The next day I said goodbye to Tim at the entrance to the departure lounge at Heathrow airport. The despair over her mother completely blocked out any fear she may have had about flying alone and she seemed quite confident as she disappeared to show her passport at emigration.
When I received the offer to go to Perth and Tim had to leave suddenly for Bangkok, I was working on a temporary basis in a small Chartered Accountants office about 20 miles further South of London than Croydon. They already had a computerized system set up, and I was working more like the head of a small business department, doing my own inputting and everything else that was involved. The computerized system could have been better, and I did have plans to improve it, but all of that got put on hold after the Australian offer came through. The two partners of the firm were disappointed when I told them I was leaving, and I was told that they had agreed to offer me a partnership and would I like to reconsider my plans. I thought about it overnight but turned down the offer, as nicely as I could the next day.

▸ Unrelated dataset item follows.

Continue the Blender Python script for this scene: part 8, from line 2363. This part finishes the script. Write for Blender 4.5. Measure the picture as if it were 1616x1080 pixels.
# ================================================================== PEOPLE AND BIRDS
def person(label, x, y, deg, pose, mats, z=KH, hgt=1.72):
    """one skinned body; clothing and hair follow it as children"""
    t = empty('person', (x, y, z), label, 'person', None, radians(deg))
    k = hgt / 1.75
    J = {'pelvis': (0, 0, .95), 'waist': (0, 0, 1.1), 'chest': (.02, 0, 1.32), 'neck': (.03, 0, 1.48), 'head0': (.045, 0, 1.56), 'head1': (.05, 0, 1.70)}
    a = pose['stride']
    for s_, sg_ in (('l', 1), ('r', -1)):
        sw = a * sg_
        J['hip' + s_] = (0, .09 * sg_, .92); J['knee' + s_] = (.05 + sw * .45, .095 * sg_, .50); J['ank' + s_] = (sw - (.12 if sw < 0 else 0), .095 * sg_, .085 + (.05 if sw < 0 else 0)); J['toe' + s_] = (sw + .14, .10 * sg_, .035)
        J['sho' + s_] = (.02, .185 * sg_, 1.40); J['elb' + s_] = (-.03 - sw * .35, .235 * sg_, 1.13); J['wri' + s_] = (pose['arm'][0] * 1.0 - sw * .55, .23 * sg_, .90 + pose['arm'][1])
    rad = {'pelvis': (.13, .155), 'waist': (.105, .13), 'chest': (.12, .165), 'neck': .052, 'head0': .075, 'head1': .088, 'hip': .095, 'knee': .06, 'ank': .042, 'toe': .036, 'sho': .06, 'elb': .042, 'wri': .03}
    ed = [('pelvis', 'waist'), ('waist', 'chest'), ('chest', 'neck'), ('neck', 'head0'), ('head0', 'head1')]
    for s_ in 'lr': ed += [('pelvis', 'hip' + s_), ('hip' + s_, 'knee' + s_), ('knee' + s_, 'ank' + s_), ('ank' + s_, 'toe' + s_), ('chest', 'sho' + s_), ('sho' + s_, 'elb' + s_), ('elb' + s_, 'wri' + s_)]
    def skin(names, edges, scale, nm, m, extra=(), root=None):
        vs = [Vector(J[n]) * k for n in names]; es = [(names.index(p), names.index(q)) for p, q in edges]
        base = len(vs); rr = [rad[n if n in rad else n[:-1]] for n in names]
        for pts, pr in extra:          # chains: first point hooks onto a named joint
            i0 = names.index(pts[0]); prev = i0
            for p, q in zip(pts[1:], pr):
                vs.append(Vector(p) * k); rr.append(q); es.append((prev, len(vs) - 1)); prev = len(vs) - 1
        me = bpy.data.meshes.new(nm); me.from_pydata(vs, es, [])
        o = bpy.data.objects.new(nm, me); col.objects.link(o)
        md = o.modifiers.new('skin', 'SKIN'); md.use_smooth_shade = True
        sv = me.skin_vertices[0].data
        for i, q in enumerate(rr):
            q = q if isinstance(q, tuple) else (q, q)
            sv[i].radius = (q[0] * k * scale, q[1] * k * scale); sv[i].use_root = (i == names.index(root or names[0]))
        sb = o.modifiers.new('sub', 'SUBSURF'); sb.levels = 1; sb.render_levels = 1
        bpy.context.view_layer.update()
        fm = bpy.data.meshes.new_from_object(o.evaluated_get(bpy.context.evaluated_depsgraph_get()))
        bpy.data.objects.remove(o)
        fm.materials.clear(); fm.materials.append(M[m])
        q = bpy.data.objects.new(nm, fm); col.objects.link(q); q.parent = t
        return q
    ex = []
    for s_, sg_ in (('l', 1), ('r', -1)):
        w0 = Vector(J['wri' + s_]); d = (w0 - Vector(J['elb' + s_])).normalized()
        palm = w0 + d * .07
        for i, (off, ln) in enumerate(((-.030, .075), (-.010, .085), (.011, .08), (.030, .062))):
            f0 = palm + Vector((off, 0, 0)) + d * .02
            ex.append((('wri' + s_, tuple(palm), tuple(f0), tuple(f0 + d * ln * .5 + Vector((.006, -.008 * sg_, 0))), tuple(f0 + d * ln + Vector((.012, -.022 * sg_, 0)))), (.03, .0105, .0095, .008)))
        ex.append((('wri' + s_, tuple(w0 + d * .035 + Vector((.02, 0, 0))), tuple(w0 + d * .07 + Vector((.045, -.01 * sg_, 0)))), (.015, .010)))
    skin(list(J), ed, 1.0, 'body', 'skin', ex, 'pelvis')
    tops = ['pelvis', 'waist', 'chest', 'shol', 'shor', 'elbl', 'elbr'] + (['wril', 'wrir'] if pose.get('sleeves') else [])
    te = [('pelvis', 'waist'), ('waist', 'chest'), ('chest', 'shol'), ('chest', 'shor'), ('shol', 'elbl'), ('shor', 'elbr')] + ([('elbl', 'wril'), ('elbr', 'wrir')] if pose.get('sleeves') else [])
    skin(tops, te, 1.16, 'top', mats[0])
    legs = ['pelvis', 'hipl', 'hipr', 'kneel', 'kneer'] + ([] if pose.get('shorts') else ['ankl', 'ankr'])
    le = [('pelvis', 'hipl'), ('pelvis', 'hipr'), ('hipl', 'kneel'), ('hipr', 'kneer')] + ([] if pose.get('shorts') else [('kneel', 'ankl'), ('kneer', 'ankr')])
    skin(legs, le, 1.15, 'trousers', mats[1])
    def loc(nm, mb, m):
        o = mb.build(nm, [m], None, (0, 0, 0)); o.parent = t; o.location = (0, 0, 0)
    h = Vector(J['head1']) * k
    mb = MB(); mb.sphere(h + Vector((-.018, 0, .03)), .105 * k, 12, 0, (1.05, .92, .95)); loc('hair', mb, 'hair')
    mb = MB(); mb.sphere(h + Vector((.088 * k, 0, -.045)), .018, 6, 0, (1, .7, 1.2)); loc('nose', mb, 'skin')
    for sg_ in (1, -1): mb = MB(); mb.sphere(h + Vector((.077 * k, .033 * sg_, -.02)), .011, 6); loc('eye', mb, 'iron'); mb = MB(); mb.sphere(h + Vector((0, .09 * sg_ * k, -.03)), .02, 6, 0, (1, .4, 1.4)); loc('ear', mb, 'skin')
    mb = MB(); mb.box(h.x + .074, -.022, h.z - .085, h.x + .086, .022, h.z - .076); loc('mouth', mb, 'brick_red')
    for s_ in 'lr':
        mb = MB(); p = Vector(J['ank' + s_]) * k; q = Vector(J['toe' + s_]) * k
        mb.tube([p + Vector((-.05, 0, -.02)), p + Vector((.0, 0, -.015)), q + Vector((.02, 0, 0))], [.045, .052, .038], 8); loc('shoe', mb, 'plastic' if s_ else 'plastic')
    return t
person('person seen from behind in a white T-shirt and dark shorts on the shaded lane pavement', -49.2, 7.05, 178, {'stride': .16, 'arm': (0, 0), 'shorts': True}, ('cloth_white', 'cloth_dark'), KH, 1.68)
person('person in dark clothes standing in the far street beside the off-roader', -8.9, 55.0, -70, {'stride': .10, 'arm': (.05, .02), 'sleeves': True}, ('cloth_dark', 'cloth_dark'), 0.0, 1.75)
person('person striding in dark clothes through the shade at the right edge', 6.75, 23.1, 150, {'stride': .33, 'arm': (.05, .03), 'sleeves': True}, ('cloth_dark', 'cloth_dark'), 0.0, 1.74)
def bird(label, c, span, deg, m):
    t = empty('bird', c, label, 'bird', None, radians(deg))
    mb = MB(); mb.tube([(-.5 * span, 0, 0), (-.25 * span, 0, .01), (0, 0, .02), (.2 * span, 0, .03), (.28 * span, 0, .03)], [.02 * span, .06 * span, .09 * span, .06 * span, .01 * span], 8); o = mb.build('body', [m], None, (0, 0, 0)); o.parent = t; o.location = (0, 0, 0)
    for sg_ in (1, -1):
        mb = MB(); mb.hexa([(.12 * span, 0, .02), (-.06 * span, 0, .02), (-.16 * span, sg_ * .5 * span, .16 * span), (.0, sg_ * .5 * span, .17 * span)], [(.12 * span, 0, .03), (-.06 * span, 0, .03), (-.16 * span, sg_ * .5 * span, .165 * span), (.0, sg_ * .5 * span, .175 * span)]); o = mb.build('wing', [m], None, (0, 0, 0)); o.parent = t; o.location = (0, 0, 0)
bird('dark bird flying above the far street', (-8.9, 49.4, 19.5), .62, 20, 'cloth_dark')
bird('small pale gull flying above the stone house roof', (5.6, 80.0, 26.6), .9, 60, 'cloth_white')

Tim had called me and said that she had got to Bangkok without any difficulty, and she had been to pay her respects where her mother’s ashes had been buried, and that she had felt a lot better for being able to do so. She was happy staying staying with her brother and sister-in-law but she said that she was looking forward to starting a new life in Australia.
About two months later a letter finally arrived from the Australian Embassy, saying that our application for a residency visa had been provisionally accepted, and our complete file would be sent to the Embassy in Bangkok, where the final interview would be carried out basically at my convenience, as long as I made an appointment at least a day in advance.
I had enjoyed working with the little firm South of Croydon, and it was quite sad when I said goodbye to the two partners and the three other staff members two weeks later. Another week later, after spending half of what Tim’s ticket had cost, I boarded an Aeroflot plane bound for Moscow, which would connect, after a five hour wait which was spent drinking a bottle of vodka, with a direct Flight to Bangkok. My second working trip abroad had finally begun.